Lake Tahoe had many names before Tahoe became official in 1945. The Washoe called it “Daowaga” meaning “edge of the lake.” It was called “Bonpland” after a french botanist and also “Mountain Lake” and “Bigler Lake” after California’s third governer.

The California Gold Rush lured immigrants and fortune seekers to the rugged Sierras. Prospective miners used Donner and Beckworth Passes to the north and Carson Pass to the south to circumnavigate the treacherous Tahoe Basin.

In 1859, Highway 50, then called “Bonanza Road,” was the first West-to East road across the mountains. The road was built to handle travelers eager to cash in on Virginia City’s Comstock Lode.

As traffic over the “Bonanza Road” increased, small businesses such as way stations, stables, and toll houses began to spring up to collect fares for traveling the privately owned sections of the road. These stations were basis for most development in the area, from Friday’s Station to Stateline, which served as a Pony Express stopover, to Yank’s Resort in Meyer’s which was built in 1851.

The Comstock Lode increased the flow of traffic and people to Lake Tahoe Basin which in turn inflated th use of natural resources in the Tahoe Basin. Between 1869 and 1890, Tahoe’s forests were nearly stripped of trees due to fuel needed to support the labyrinth of mines being constructed beneath Virginia City. Lumber was pulled to the Lake’s shores by steam train and horse, dragged to Glenbrook by steamers, pulled to the top of Spooner Summit and sent by flume to Carson City. From there, the logs were loaded onto trains and wagons bound for the mines. The decline of the Comstock Lode may have been the saving of the Tahoe forests.

By the turn of the century, Lake Tahoe had become the haven of the rich because of the natural beauty of the area. This period marked the heyday of steamship transportation around the lake. Visitors would attend lavish parties on board while cruising across the waters. Many steamers also delivered mail and supplies to the resorts around the lake’s rim.

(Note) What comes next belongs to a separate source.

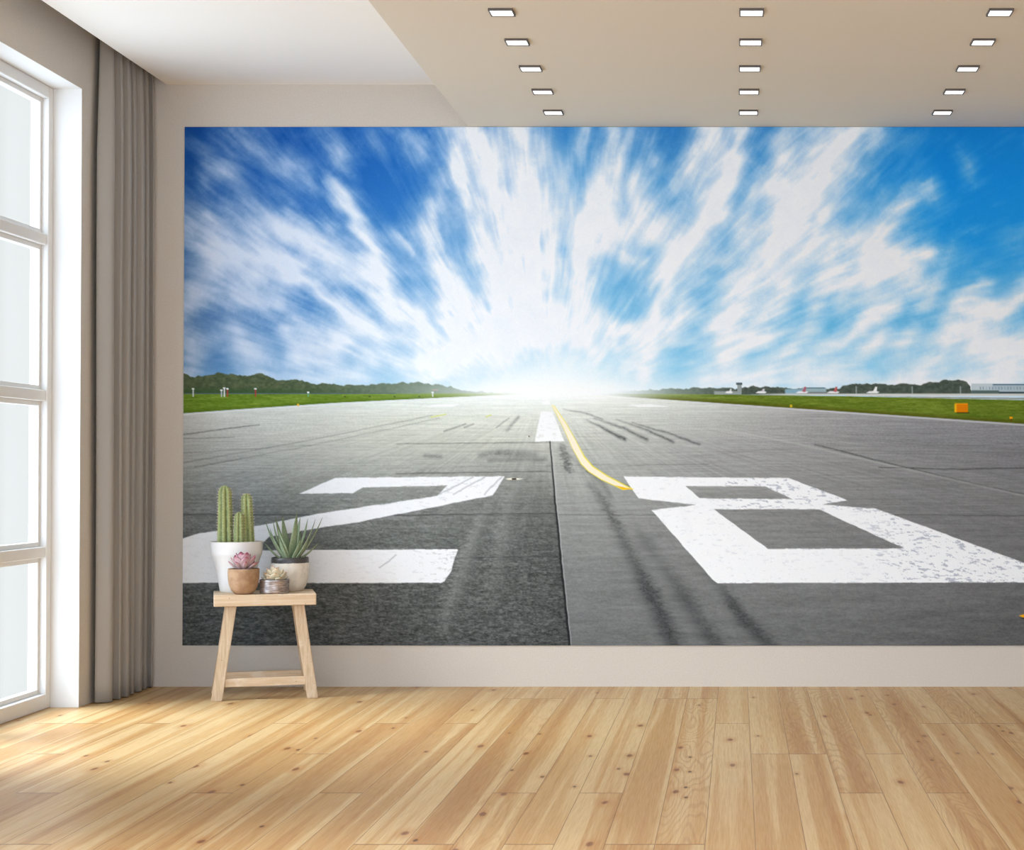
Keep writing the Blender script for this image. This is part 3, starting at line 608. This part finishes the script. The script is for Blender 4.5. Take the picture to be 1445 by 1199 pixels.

During the 20s and 30s, the roads though the mountains were paved. Lake Tahoe was no longer available only to the rich. Travel improvements also marked the decline of the steamship era. Use of the automobile enabled people from every level of society to enjoy the magnificent “Lake in the Sky.” Smaller, middle class lodges began to develop as the affluent retreated to elaborate family hideaways.

Harvey and Llewllyn Gross opened Harvey’s Wagon Wheel Saloon and Gambling Hall in 1944. It was a rustic cabin built with $10 worth of nails and displaying a weathered wagon wheel on the roof. At the same time, the Stateline area was far more crowded, but the Gross family faced competition from many other casinos in the area.

Development at Lake Tahoe began in earnest in the 1950s. Roads to the basin began to be plowed year round, enabling permanent residence. The 1960 Winter Olymipics at Squaw Valley put Lake Tahoe firmly on the map as the skiing center of the western United States.

Today, Lake Tahoe continues to offer visitors a bit of many historic eras. While hotels, casinos, and ski resorts draw millions of guests each year, the main attraction continues to be the quiet beauty of the Sierras and timeless inspiration of the lake itself, little changed from the days of the Washoe Indians.